The past 10 years, however, have seen some dramatic changes.  The death of Kim Jong Il put his inexperienced, twenty-something son in charge.  This seems to have led to a jostling for power and the execution of an uncle by aircraft fire.  There's rumors of more dissent at the upper levels of leadership. DVD's and Mp3's started to get smuggled into the country showing the North Koreans that the world outside was wealthy, modern, and peaceful.  Soap operas from China and South Korea were not only a hit underground, but showed how much the people had been lied to by their government.  Relations with their only (and even then), partial ally China deteriorated, and their natural distrust and disdain for the Chinese reasserted itself.  Last, a black market is flourishing and border guards have become easier to bribe as people seek to escape.

Meanwhile, North Korea has at least developed the outside shells of some new land and sea-based weapons that can easily reach Japan, South Korea, and they say, Los Angeles.  None of this can be verified, but experts now believe that by 2020, the North Koreans will be able to put a nuclear-tipped warhead on a missile that can reach L.A.  That is the issue Obama was most-likely talking about.  Can the world allow a nuclear North Korea?

WHAT WOULD WAR LOOK LIKE?

An option for Trump would be a pre-emptive strike.  On one hand, it was reported in Foreign Affairs Journal that the U.S. military now has the capability of destroying a nuclear missile before it leaves the silo.  There are also reports that the U.S. can now control the missiles after their launch thanks to cyber-espionage.  If true, perhaps a pre-emptive strike would work.  Unfortunately, it's much more complicated than that.  

For starters, the North Koreans have heavy artillery on the border which is a very short distance from the 12 million people of Seoul, South Korea.  Even if Kim was bluffing about his military power, there would be enough time to kill thousands, hundreds of thousands, and perhaps millions in the very opening rounds.  In that sense, the people of Seoul are already hostages.  

The South Koreans and the U.S. would be able defeat North Korea's old, primitive, poorly led, and poorly supplied military.  That is for sure.  Nevertheless, in the time that it would take for that to happen, North Korea could also bomb and kill thousands of Japanese by firing over the Sea of Japan.  So the decision to fight really has to be in the hands of Japan and South Korea, not any U.S. President because once the war starts, Japan and South Korea; our allies, home of thousands of our troops, and juggernauts of the global economy, will take severe hits.  Not to mention that China could also be targeted or join in the fight against the U.S.  Neither outcome would be good.
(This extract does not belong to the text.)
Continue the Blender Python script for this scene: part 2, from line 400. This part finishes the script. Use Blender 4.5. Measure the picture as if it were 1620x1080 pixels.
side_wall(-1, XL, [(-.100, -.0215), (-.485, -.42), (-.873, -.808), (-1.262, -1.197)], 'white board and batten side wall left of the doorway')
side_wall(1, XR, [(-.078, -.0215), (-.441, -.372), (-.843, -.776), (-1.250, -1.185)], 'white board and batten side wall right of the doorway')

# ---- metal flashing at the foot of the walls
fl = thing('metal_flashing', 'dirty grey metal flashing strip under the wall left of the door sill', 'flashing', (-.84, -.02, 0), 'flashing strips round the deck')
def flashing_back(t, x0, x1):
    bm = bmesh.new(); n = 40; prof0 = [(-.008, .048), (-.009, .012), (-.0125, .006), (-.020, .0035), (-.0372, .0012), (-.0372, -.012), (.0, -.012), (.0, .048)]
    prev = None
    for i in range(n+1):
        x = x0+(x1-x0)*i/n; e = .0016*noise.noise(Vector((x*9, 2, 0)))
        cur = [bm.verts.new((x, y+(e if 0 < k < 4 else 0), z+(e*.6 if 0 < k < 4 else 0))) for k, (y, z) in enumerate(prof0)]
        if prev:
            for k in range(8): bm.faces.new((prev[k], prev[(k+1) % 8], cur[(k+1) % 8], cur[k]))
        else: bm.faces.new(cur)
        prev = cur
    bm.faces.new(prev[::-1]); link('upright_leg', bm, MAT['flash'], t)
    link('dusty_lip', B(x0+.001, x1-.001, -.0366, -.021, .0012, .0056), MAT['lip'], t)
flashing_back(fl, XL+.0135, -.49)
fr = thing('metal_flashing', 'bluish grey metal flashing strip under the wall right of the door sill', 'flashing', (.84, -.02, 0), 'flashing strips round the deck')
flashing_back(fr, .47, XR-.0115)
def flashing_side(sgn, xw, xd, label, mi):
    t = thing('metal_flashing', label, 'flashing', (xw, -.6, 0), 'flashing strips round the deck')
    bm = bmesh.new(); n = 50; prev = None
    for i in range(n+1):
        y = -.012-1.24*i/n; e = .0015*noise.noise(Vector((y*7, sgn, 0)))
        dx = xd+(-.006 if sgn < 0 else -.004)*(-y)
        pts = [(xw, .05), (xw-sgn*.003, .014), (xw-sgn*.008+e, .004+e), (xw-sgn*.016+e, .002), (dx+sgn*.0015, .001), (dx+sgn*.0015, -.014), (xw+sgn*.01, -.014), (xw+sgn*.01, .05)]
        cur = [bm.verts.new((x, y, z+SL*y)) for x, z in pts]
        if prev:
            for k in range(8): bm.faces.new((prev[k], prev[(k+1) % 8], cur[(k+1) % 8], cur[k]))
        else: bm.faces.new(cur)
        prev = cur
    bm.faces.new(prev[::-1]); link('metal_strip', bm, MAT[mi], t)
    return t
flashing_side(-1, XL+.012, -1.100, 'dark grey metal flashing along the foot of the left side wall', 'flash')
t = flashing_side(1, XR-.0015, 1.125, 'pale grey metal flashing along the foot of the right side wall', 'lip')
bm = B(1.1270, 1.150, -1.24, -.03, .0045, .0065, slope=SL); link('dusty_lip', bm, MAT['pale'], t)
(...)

It gets worse, Kim could have a nuclear capability or at least produce a dirty bomb.  If not that, then possibly a large chemical attack.  But let's say North Korea completely blows the opening act of the war and is defeated quickly.  The problem then is that North Korea is one of the most mountainous countries in the world.  Weapons and people would be able to be hidden all over the country--and probably are.  Thinks of the problem of Vietnam, but with even worse terrain.  It would take hundreds of thousands of troops to clear out every mountain, valley and cave; and how long would the resistance last?  Are Americans up to another 20 year war against insurgents?  What if, like in Syria, the region becomes engulfed in thousands of mini-militias all fighting the U.S and any other country involved?  This is all highly possible.  

This "good option" (a quick win), would make the situation in Syria look like a walk in the park.  Suddenly, we would have 22 million refugees fleeing militias and none of them would be remotely equipped to integrate into the modern world.  Food and housing alone would require assistance from the whole global community.  And then where to put them?   South Korea is already crowded, and how do they integrate millions of people that have been trained for generations to hate the South?  China already has 1.3 billion mouths to feed.   The U.S barely wants to take in a few thousand well-educated Syrians.  Are we going to take in 20 million North Koreans who barely have a 3rd grade education and suffer the effects of years of malnutrition?  

IS THERE ANY WAY OUT?

Starting a war in North Korea now would leave us with the biggest crisis since World War II within the first 10 minutes of the war.  The only half-way decent thing is highly unlikely:  a sudden regime collapse followed by a global effort to feed, educate, and partially re-integrate North Korea into the modern world.  Even then, a unified Korea would make both China and Japan nervous and lead the region to go nuclear.   Another better but certainly not rosy scenario is that the North Koreans don't fight at all and simply surrender.  That still would leave someone, or many countries, with the responsibility of occupying a highly populated nation of people who don't know how to survive in the modern world.  Then there would be the clean-up damage in Japan, South Korea, and even China due to our use of force.  Once again, that would seem to want to push all sides to go nuclear.

If Kim pulls the trigger first, then the U.S., South Korea, and Japan will respond immediately and some form of massive chaos will take place.  However, I think Kim is mostly bluffing.  He knows that having a nuclear weapon is what could have saved Saddam Hussein and Colonel Qadaffi from being toppled.  If the U.S does a pre-emptive strike, they better make sure Japan, South Korea, and China are part of the decision and ready to possibly lose hundreds of thousands of people and be inundated by refugees.  Let us hope the President has thought of all these complications.

One way or another, a moment of reckoning is coming soon, and there's very little reason to think that the U.S. striking first would be a good idea.  Sadly, the absolute best option might be for all the countries to get their own nuclear weapons, North Korea to slowly reform, and for the stale-mate to continue on for more decades.  You know the situation is dire when a bunch of countries that hate each other pointing nuclear weapons at each other for decades is the best solution.